---- SUPPLIED INFORMATION
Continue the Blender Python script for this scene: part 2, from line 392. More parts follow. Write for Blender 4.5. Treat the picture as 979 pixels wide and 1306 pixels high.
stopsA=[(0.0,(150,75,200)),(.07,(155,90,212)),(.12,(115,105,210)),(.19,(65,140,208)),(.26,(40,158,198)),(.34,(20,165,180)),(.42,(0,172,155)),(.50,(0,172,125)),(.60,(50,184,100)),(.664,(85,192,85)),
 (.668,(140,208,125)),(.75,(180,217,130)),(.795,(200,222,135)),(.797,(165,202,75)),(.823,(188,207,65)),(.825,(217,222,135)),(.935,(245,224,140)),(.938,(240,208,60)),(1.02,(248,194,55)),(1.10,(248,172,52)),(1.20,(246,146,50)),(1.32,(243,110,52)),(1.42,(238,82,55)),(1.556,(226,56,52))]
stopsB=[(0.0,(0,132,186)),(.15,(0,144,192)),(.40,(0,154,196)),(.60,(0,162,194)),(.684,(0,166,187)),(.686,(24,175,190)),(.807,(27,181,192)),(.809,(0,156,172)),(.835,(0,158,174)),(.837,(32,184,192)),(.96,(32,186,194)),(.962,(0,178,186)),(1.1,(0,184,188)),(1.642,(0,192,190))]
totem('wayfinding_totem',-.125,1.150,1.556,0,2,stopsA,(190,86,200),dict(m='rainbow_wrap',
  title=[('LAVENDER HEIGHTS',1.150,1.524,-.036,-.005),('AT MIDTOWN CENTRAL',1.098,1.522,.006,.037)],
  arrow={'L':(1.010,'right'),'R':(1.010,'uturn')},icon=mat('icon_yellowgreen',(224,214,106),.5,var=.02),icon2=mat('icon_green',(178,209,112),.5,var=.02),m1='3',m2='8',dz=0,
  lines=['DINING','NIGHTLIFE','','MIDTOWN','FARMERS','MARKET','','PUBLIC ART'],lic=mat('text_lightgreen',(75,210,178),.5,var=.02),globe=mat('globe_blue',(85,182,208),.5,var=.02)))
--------
◆ **AIM**
All of the data shown above must be copied exactly.

◆ **TASK RESULT**
Continue the Blender Python script for this scene: part 2, from line 392. More parts follow. Write for Blender 4.5. Treat the picture as 979 pixels wide and 1306 pixels high.
stopsA=[(0.0,(150,75,200)),(.07,(155,90,212)),(.12,(115,105,210)),(.19,(65,140,208)),(.26,(40,158,198)),(.34,(20,165,180)),(.42,(0,172,155)),(.50,(0,172,125)),(.60,(50,184,100)),(.664,(85,192,85)),
 (.668,(140,208,125)),(.75,(180,217,130)),(.795,(200,222,135)),(.797,(165,202,75)),(.823,(188,207,65)),(.825,(217,222,135)),(.935,(245,224,140)),(.938,(240,208,60)),(1.02,(248,194,55)),(1.10,(248,172,52)),(1.20,(246,146,50)),(1.32,(243,110,52)),(1.42,(238,82,55)),(1.556,(226,56,52))]
stopsB=[(0.0,(0,132,186)),(.15,(0,144,192)),(.40,(0,154,196)),(.60,(0,162,194)),(.684,(0,166,187)),(.686,(24,175,190)),(.807,(27,181,192)),(.809,(0,156,172)),(.835,(0,158,174)),(.837,(32,184,192)),(.96,(32,186,194)),(.962,(0,178,186)),(1.1,(0,184,188)),(1.642,(0,192,190))]
totem('wayfinding_totem',-.125,1.150,1.556,0,2,stopsA,(190,86,200),dict(m='rainbow_wrap',
  title=[('LAVENDER HEIGHTS',1.150,1.524,-.036,-.005),('AT MIDTOWN CENTRAL',1.098,1.522,.006,.037)],
  arrow={'L':(1.010,'right'),'R':(1.010,'uturn')},icon=mat('icon_yellowgreen',(224,214,106),.5,var=.02),icon2=mat('icon_green',(178,209,112),.5,var=.02),m1='3',m2='8',dz=0,
  lines=['DINING','NIGHTLIFE','','MIDTOWN','FARMERS','MARKET','','PUBLIC ART'],lic=mat('text_lightgreen',(75,210,178),.5,var=.02),globe=mat('globe_blue',(85,182,208),.5,var=.02)))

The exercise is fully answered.